There’s also something to be said for the point the series wraps up. The finale that most romance anime build towards is some progression of a romance to the next level – a commitment, a marriage, or sometimes, a first kiss. In Shikimori’s Not Just A Cutie, it does build up to a date between Izumi and Shikimori in which yes, a kiss is made and the two talk about their feelings and how they want to be together, and that date is really charming. There’s one thing in it that I like in particular, where they see the queue for the dark ride they want to get on is about ninety minutes. They queue up and start talking, and then we see a montage of them progressing through the line for the whole duration of that wait; talking to one another, gesturing animatedly, discussing things, joking and laughing all while around them, other people are just bobbing along.

It’s a really lovely sequence for representing a really true feeling for me, where doing nothing with the person you care about can feel great; where what you want to spend your time doing is being in the place with that person, talking to them, understanding them, and you can’t be bored because you’re both there and you have the energy and will to just… talk.
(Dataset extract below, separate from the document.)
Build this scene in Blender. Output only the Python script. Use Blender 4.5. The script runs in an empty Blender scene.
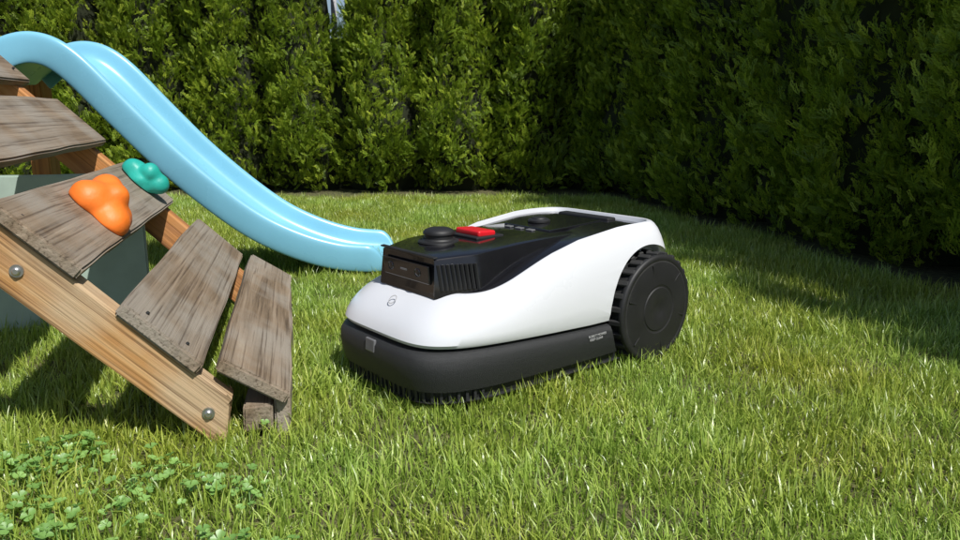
import bpy, bmesh, math, random
import numpy as np
from mathutils import Vector, Matrix, Euler, noise
random.seed(7); rng=np.random.default_rng(7)
S=bpy.context.scene
S.view_settings.view_transform='Standard'; S.view_settings.look='None'; S.view_settings.exposure=0; S.view_settings.gamma=1

# ---------------------------------------------------------------- helpers
def link(o,parent=None):
    S.collection.objects.link(o)
    if parent: o.parent=parent
    return o
def empty(name,loc=(0,0,0),rotz=0):
    e=bpy.data.objects.new(name,None); e.location=loc; e.rotation_euler=(0,0,rotz); e.empty_display_size=.1
    return link(e)
def newmat(name):
    m=bpy.data.materials.new(name); m.use_nodes=True
    nt=m.node_tree; b=nt.nodes['Principled BSDF']
    return m,nt,b
def N(nt,t,**k):
    n=nt.nodes.new(t)
    for a,v in k.items(): setattr(n,a,v)
    return n
def ramp(nt,stops,interp='LINEAR'):
    r=N(nt,'ShaderNodeValToRGB'); cr=r.color_ramp; cr.interpolation=interp
    while len(cr.elements)<len(stops): cr.elements.new(.5)
    for e,(p,c) in zip(cr.elements,stops):
        e.position=p; e.color=(c[0],c[1],c[2],1)
    return r
def simple(name,col,rough=.5,bump=0,bscale=300,var=.0,vscale=20,coat=0,spec=.5,sub=0):
    m,nt,b=newmat(name)
    b.inputs['Base Color'].default_value=(*col,1); b.inputs['Roughness'].default_value=rough
    b.inputs['Coat Weight'].default_value=coat; b.inputs['Specular IOR Level'].default_value=spec
    tc=N(nt,'ShaderNodeTexCoord')
    nz=N(nt,'ShaderNodeTexNoise'); nz.inputs['Scale'].default_value=vscale; nz.inputs['Detail'].default_value=6
    nt.links.new(tc.outputs['Object'],nz.inputs['Vector'])
    c0=tuple(max(0,c*(1-var)) for c in col); c1=tuple(c*(1+var) for c in col)
    r=ramp(nt,[(.3,c0),(.7,c1)]); nt.links.new(nz.outputs['Fac'],r.inputs['Fac']); nt.links.new(r.outputs['Color'],b.inputs['Base Color'])
    mr=N(nt,'ShaderNodeMapRange'); mr.inputs['To Min'].default_value=max(0,rough-.04); mr.inputs['To Max'].default_value=min(1,rough+.06)
    nt.links.new(nz.outputs['Fac'],mr.inputs['Value']); nt.links.new(mr.outputs['Result'],b.inputs['Roughness'])
    if bump>0:
        n2=N(nt,'ShaderNodeTexNoise'); n2.inputs['Scale'].default_value=bscale; n2.inputs['Detail'].default_value=3
        nt.links.new(tc.outputs['Object'],n2.inputs['Vector'])
        bp=N(nt,'ShaderNodeBump'); bp.inputs['Strength'].default_value=bump; bp.inputs['Distance'].default_value=.002
        nt.links.new(n2.outputs['Fac'],bp.inputs['Height']); nt.links.new(bp.outputs['Normal'],b.inputs['Normal'])
    return m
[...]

It’s a really sweet moment, and I liked it a lot.

Shikimori’s Not Just A Cutie is a gentle toothless anime about nice people being nicely into one another not because I’m missing anything or because there’s something even deeper that I’m missing. It’s literally the point, it’s what this genre of anime and manga is about, it’s what it’s for, it’s just that thanks to the way marketing works, I don’t tend to see stuff in this genre unless it has some other reason to escape its generally accepted orbit, like Don’t Toy With Me, Miss Nagatoro or Horimiya.
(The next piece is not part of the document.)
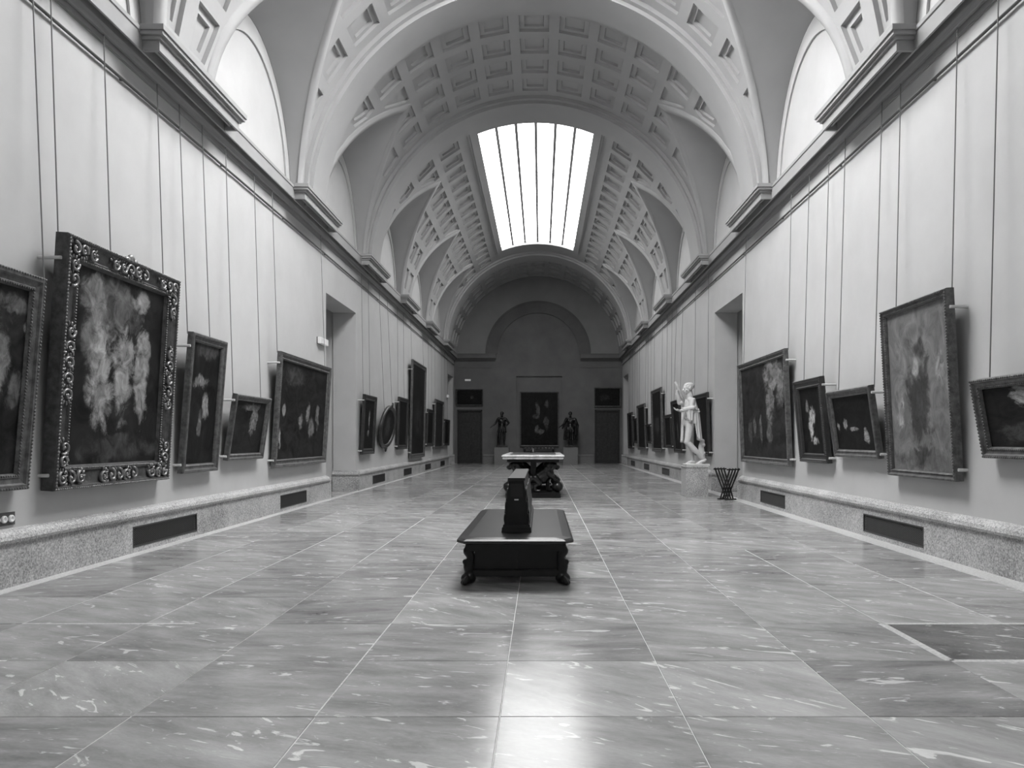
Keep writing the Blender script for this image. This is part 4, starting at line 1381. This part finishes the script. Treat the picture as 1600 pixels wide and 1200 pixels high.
def hand(mb, wrist, d, up, curl=0.3, r=0.013, size=1.0, thumb=1):
    """palm and five fingers; d = direction of the hand, up = back of the hand"""
    d = Vector(d).normalized(); up = Vector(up); up = (up - d * up.dot(d)).normalized(); sd = d.cross(up)
    w = Vector(wrist)
    for k in (-1, 0, 1): mb.cap(w + sd * 0.018 * k * size, 0.020 * size, w + d * 0.075 * size + sd * 0.026 * k * size, 0.018 * size)
    for k, ln in ((-1.5, 0.062), (-0.5, 0.075), (0.5, 0.072), (1.5, 0.055)):
        p = w + d * 0.082 * size + sd * 0.021 * k * size
        q = p + (d * cos(curl) - up * sin(curl)) * ln * 0.55 * size
        e = q + (d * cos(curl * 2.3) - up * sin(curl * 2.3)) * ln * 0.5 * size
        mb.cap(p, r * size, q, r * 0.92 * size); mb.cap(q, r * 0.92 * size, e, r * 0.8 * size)
    p = w + d * 0.02 * size + sd * 0.03 * thumb * size
    q = p + (d * 0.6 + sd * 0.8 * thumb - up * 0.2) * 0.045 * size
    mb.cap(p, r * 1.15 * size, q, r * size); mb.cap(q, r * size, q + (d * 0.95 + sd * 0.1 * thumb - up * 0.2) * 0.04 * size, r * 0.85 * size)

def head(mb, c, f, tilt=0.0, s=1.0, beard=False, hair=True, curls=0):
    """head centred at c, looking along horizontal unit vector f"""
    c = Vector(c); f = Vector(f).normalized(); u = Vector((0, 0, 1)); sd = f.cross(u)
    f2 = (f * cos(tilt) - u * sin(tilt)); u2 = (u * cos(tilt) + f * sin(tilt))
    Mx = Matrix((sd, f2, u2)).transposed()
    def P(x, y, z): return c + s * (sd * x + f2 * y + u2 * z)
    mb.sphere(P(0, -0.01, 0.03), (0.078*s, 0.096*s, 0.09*s), Mx)
    mb.sphere(P(0, 0.02, -0.04), (0.062*s, 0.072*s, 0.085*s), Mx)
    mb.sphere(P(0, 0.062, -0.095), (0.028*s, 0.024*s, 0.022*s), Mx)         # chin
    mb.cap(P(0, 0.085, 0.015), 0.012*s, P(0, 0.108, -0.03), 0.016*s)        # nose
    mb.cap(P(-0.03, 0.078, 0.026), 0.014*s, P(0.03, 0.078, 0.026), 0.014*s) # brow
    for k in (-1, 1):
        mb.sphere(P(0.03*k, 0.076, 0.004), 0.014*s); mb.sphere(P(0.04*k, 0.055, -0.03), 0.026*s)
        mb.sphere(P(0.078*k, -0.005, -0.01), (0.014*s, 0.02*s, 0.03*s), Mx)  # ears
    mb.sphere(P(0, 0.084, -0.056), (0.026*s, 0.012*s, 0.008*s), Mx); mb.sphere(P(0, 0.082, -0.070), (0.022*s, 0.012*s, 0.008*s), Mx)
    if hair:
        mb.sphere(P(0, -0.03, 0.048), (0.083*s, 0.092*s, 0.078*s), Mx)
        n = 70
        for k in range(n):
            a = k * 2.39996; z = -0.75 + 1.75 * (k + 0.5) / n; r = sqrt(max(0, 1 - z * z))
            x_, y_ = r * cos(a), r * sin(a)
            if y_ > 0.25 and z < 0.42: continue                       # keep the face free
            mb.sphere(P(0.084 * x_, -0.026 + 0.094 * y_, 0.042 + 0.078 * z), 0.0165*s, None, 8, 6)
    if beard:
        mb.sphere(P(0, 0.06, -0.10), (0.045*s, 0.04*s, 0.05*s), Mx)
    for k in (-1, 1): mb.cap(P(0, -0.02, -0.05), 0.052*s, P(0, -0.035, -0.15), 0.058*s)

def build_marble():
    st = thing('marble_statue', 'white marble statue of a striding draped youth with a raised club on a granite pedestal', 'statue', (3.88, 18.05, 0.7215))
    # pose: striding towards -x (left in the picture), head and chest turned a little to the viewer (-y)
    mb = MB()
    mb.box((-0.25, -0.22, 0.0), (0.25, 0.22, 0.05))
    mb.cap((-0.16, -0.02, 1.08), 0.125, (-0.15, -0.02, 1.02), 0.13)              # pelvis
    mb.cap((-0.15, -0.02, 1.06), 0.115, (-0.16, -0.02, 1.30), 0.108)             # belly
    mb.cap((-0.16, -0.09, 1.36), 0.095, (-0.14, -0.10, 1.52), 0.098); mb.cap((-0.16, 0.06, 1.36), 0.095, (-0.14, 0.08, 1.52), 0.098)   # ribs
    mb.cap((-0.14, -0.17, 1.58), 0.068, (-0.13, 0.16, 1.58), 0.068)             # shoulders
    mb.sphere((-0.198, -0.07, 1.49), (0.045, 0.085, 0.065)); mb.sphere((-0.198, 0.06, 1.49), (0.045, 0.085, 0.065))
    mb.cap((-0.14, 0, 1.60), 0.07, (-0.16, -0.01, 1.74), 0.058)                  # neck
    head(mb, (-0.18, -0.02, 1.86), (-0.95, -0.3, 0), 0.12, 1.12)
    # near leg (viewer's side): thigh forward, shin trailing back, heel raised
    mb.cap((-0.14, -0.10, 1.02), 0.098, (-0.20, -0.12, 0.60), 0.068)
    mb.sphere((-0.215, -0.12, 0.575), 0.064)
    mb.cap((-0.19, -0.12, 0.55), 0.062, (-0.05, -0.12, 0.38), 0.062)
    mb.cap((-0.05, -0.12, 0.38), 0.060, (0.13, -0.12, 0.165), 0.038)
    mb.sphere((0.16, -0.12, 0.145), 0.04)
    mb.cap((0.15, -0.12, 0.125), 0.042, (0.06, -0.125, 0.085), 0.036); mb.cap((0.06, -0.125, 0.08), 0.04, (0.02, -0.13, 0.07), 0.03)
    for k in range(5): mb.cap((0.03, -0.16 + 0.017 * k, 0.07), 0.014, (-0.02, -0.165 + 0.018 * k, 0.062), 0.012)
    # far standing leg
    mb.cap((-0.13, 0.07, 1.00), 0.098, (-0.11, 0.08, 0.58), 0.068)
    mb.cap((-0.11, 0.08, 0.56), 0.062, (-0.08, 0.08, 0.38), 0.062); mb.cap((-0.08, 0.08, 0.38), 0.06, (-0.06, 0.08, 0.13), 0.040)
    mb.cap((-0.04, 0.08, 0.09), 0.044, (-0.14, 0.07, 0.08), 0.036)
    for k in range(5): mb.cap((-0.13, 0.035 + 0.017 * k, 0.072), 0.014, (-0.195, 0.03 + 0.018 * k, 0.064), 0.012)
    # near arm: upper arm down, forearm held out forward
    mb.cap((-0.12, -0.20, 1.57), 0.062, (-0.15, -0.235, 1.36), 0.052)
    mb.cap((-0.15, -0.235, 1.36), 0.050, (-0.37, -0.24, 1.315), 0.034)
    hand(mb, (-0.38, -0.24, 1.315), (-1, 0, 0.25), (0, 0, -1), 0.35, 0.013, 1.0, 1)
    # far arm: bent sharply up, hand by the face gripping the club
    mb.cap((-0.13, 0.18, 1.57), 0.062, (-0.33, 0.16, 1.52), 0.050)
    mb.cap((-0.33, 0.16, 1.52), 0.048, (-0.395, 0.10, 1.73), 0.034)
    hand(mb, (-0.395, 0.10, 1.74), (0.0, -0.1, 1), (-1, 0, 0), 1.0, 0.013, 1.0, -1)
    # tree stump support behind the trailing leg
    mb.cap((0.12, 0.03, 0.10), 0.085, (0.11, 0.03, 0.45), 0.06); mb.cap((0.11, 0.03, 0.45), 0.062, (0.125, -0.02, 0.60), 0.05); mb.sphere((0.15, -0.02, 0.50), (0.04, 0.04, 0.05)); mb.sphere((0.16, 0.0, 0.30), (0.035, 0.04, 0.05))
    body = organic(mb, 'body', 0.0068, 4)
    for v in body.vertices: v.co.x = -0.12 + (v.co.x + 0.12) * 1.14
    link('body', body, M['marble'], st)
    # mantle: over the near shoulder, rolled round the waist, hanging in folds before and behind
    mb = MB()
    def sheet(top, bot, folds, amp, thick=0.026, ph=0.0, ns=44, nt_=16, sag=0.0):
        def along(pl, s_):
            k = s_ * (len(pl) - 1); i_ = min(int(k), len(pl) - 2); f = k - i_
            return Vector(pl[i_]).lerp(Vector(pl[i_ + 1]), f)
        F_, B_ = [], []
        for it in range(nt_ + 1):
            t = it / nt_
            fr, br = [], []
            for is_ in range(ns + 1):
                s_ = is_ / ns
                p = along(top, s_).lerp(along(bot, s_), t)
                d = along(top, min(1, s_ + 0.03)) - along(top, max(0, s_ - 0.03))
                nn = Vector((d.y, -d.x, 0))
                nn = nn.normalized() if nn.length > 1e-5 else Vector((0, -1, 0))
                p = p + nn * (amp * (0.35 + 0.65 * t) * sin(2 * pi * folds * s_ + ph + 0.5 * t)) + Vector((0, 0, -sag * sin(pi * s_)))
                fr.append(mb.bm.verts.new(p + nn * thick / 2)); br.append(mb.bm.verts.new(p - nn * thick / 2))
            F_.append(fr); B_.append(br)
        nf = mb.bm.faces.new
        for a, b_, c_, d_ in zip(F_[:-1], F_[1:], B_[:-1], B_[1:]):
            for k in range(ns):
                nf((a[k], a[k+1], b_[k+1], b_[k])); nf((c_[k+1], c_[k], d_[k], d_[k+1]))
            nf((a[0], b_[0], d_[0], c_[0])); nf((b_[-1], a[-1], c_[-1], d_[-1]))
        for k in range(ns):
            nf((F_[0][k+1], F_[0][k], B_[0][k], B_[0][k+1])); nf((F_[-1][k], F_[-1][k+1], B_[-1][k+1], B_[-1][k]))
    # fall behind, from the waist to below the knee
    sheet([(-0.10, -0.20, 1.30), (0.00, -0.17, 1.31), (0.045, -0.04, 1.32), (0.0, 0.13, 1.31)], [(-0.03, -0.18, 0.70), (0.05, -0.16, 0.62), (0.09, -0.04, 0.60), (0.04, 0.10, 0.62)], 4.5, 0.026)
    # fall in front, on the far side
    sheet([(-0.24, 0.13, 1.30), (-0.29, 0.04, 1.30), (-0.27, -0.08, 1.29)], [(-0.22, 0.14, 0.55), (-0.29, 0.06, 0.56), (-0.30, -0.02, 0.60)], 3.5, 0.020, ph=1.0)
    # short swag over the near hip
    sheet([(-0.28, -0.12, 1.31), (-0.17, -0.21, 1.30), (-0.05, -0.20, 1.30), (0.03, -0.10, 1.31)], [(-0.26, -0.11, 1.16), (-0.17, -0.20, 1.04), (-0.06, -0.20, 1.00), (0.03, -0.11, 1.02)], 3.0, 0.016, ph=0.5)
    # rolled edge round the waist
    ring = [(-0.29, 0.0, 1.34), (-0.25, -0.15, 1.33), (-0.12, -0.22, 1.30), (0.01, -0.16, 1.29), (0.04, 0.0, 1.31), (-0.04, 0.15, 1.33), (-0.20, 0.16, 1.35), (-0.29, 0.0, 1.34)]
    for k, (p, q) in enumerate(zip(ring[:-1], ring[1:])): mb.cap(p, 0.034 - 0.004 * (k % 2), q, 0.034 - 0.004 * ((k + 1) % 2))
    for k, (p, q) in enumerate(zip(ring[:-1], ring[1:])): mb.cap(Vector(p) + Vector((0, 0, 0.05)), 0.022, Vector(q) + Vector((0, 0, 0.045)), 0.022)
    # cloth over the near shoulder and across the back
    sheet([(-0.19, -0.10, 1.635), (-0.13, -0.19, 1.60), (-0.06, -0.16, 1.615), (-0.06, 0.02, 1.64)], [(-0.23, -0.13, 1.34), (-0.10, -0.27, 1.36), (0.00, -0.19, 1.33), (0.02, 0.06, 1.33)], 4.0, 0.012)
    # sleeve end hanging from the bent forearm
    sheet([(-0.27, -0.245, 1.345), (-0.19, -0.275, 1.36), (-0.11, -0.255, 1.38)], [(-0.22, -0.25, 1.12), (-0.17, -0.275, 1.06), (-0.12, -0.255, 1.10)], 2.5, 0.014)
    mb.cap((-0.27, -0.245, 1.345), 0.05, (-0.12, -0.245, 1.39), 0.062)
    man = organic(mb, 'mantle', 0.0068, 3)
    for v in man.vertices: v.co.x = -0.12 + (v.co.x + 0.12) * 1.18
    link('mantle', man, M['marble'], st)
    mb = MB(); mb.tube([(-0.475, 0.07, 2.03), (-0.40, 0.085, 1.86), (-0.33, 0.10, 1.70), (-0.25, 0.11, 1.54)], [0.034, 0.036, 0.032, 0.026], 10)
    mb.obj('club', M['club'], st, True)
build_marble()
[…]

I make fun of Hallmark genre movies. I make fun of them because they’re toothless, anemic, don’t tend to have a meaningful follow-through on the narrative they’re presenting, rely on tired tropes and fixate on the perspective of boomer grandparents who want to watch people their millenial kids’ age that make them feel young but not too young. And all those things are totally valid things to criticise them for. Mixed in amongst those criticisms, though, there’s this recurrent thought that hey, these things are just nice stories for people who want nice stories. They lack bite and edge because I want those things in a story, and these things are just relative.

Sometimes you can fall into a subgroup’s media and not realise that the things that you think are problems are here, the point.